Paradoxically, much of the production’s comic punch emerges out of the cast’s commitment to leaning in to that pain and confusion and giving this family’s dysfunction emotional weight. Woodhead is masterful as Sandra, keeping her just on the bright edge of crazy throughout, and the havoc she casts about her is believable, and – in consequence – often quite hilarious. Weller, on the other hand, has got the vibe of the cool dude – and, later, cool dad – down pat. He’s a guy who rolls with the times, and you could imagine that if he had been born a decade later he might have been socialized to be a more caring parent; as it is, he surfs (like so many baby boom fathers) on his own domestic incompetence.
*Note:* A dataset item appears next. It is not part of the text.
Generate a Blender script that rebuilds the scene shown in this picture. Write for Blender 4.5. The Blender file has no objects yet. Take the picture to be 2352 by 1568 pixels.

Neither Woodhead nor Weller is very convincing as a nineteen year-old in the first scene, but that’s probably an unmeetable challenge posed by the play: there aren’t many actors who can span the age range demanded for these characters without the help of film special effects. Glover and Saks, on the other hand, have an easier range to fill, making comic hay out of their characters as teens and really blooming as the adult Rosie and Jamie in the third scene. Saks, in particular, deftly captures the deflated introversion of the adult Gen-X underachiever who can’t manage to focus his energies or his life (there’s a hint that both Kenneth and Jamie suffer from an attention-deficit disorder, an ailment that seems not to have hindered members of Kenneth’s generation in the way it has held back their children).

So which is it: comedy or tragedy? The play ends with the parents back in a bubble of love that their children can’t penetrate. It’s a happy ending for the erstwhile hippies, I suppose, but a rather dire warning for the future.